One aspect of Icelandic culture that I particularly admire is the practice of sitting in an open air jacuzzi at a water temperature of around 40°C chatting to the locals.

When I arrived in Iceland, I bought a road atlas to help guide me around the country. At the back of this atlas were five country maps which displayed points of interest for tourists and residents alike: approximately 250 campsites, 150 museums, 60 golf courses, 60 bird-watching sites and 120 swimming pools/hot tubs. (Interestingly, there was no map showing the distribution of fuel stations.)

Many open air swimming pools in Iceland are used year round and the hot tubs located at these pools are maintained at a temperature of between roughly 36°C and 42°C. Some of them are heated geo-thermally.

These hot tubs are used not only for personal relaxation; they also act as meeting places where one can chat with their neighbours.

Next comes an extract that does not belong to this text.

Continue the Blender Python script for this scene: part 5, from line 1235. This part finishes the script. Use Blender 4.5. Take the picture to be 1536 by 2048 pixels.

At almost every hot tub I visited in Iceland (and I visited a few), it was very easy to start up a conversation with fellow hot pot users, whether they were from abroad or from just down the road.

Climate plays a very important role in determining the culture of a country. The fact that natural hot water (or the ability to heat water at low cost) is in abundance in Iceland has gone some way to developing this hot tub culture. Further, in a country located at this latitude, where nights are long and cold for much of the year, these hot pools provide some respite from the harsh climate and lack of sunlight. And in a country as sparsely-populated as Iceland (the total population is 330,000 and the population density a mere three people per km²), the hot pools provide an ideal meeting place for people in remote locations to come together with their neighbours and with visitors.

The Finnish have saunas, the Turkish have hamams, the British have pubs. The need for people to come together for both physical and social relaxation transcends all cultures. What I found particular about Icelandic hot tubs, however (in contrast to my experience of UK pubs, Turkish hamams and Finnish saunas) was that it was practically impossible not to talk to other hot pot users sitting semi-naked less than two metres away. In other words, the design of the meeting place forced conversation. Perhaps that’s something to think about when choosing the location for your next international meeting!

The sea-front hot tub in the picture is located in Drangsnes in the Icelandic Westfjords and is free for any passerby to use (if ever you happen to be there!).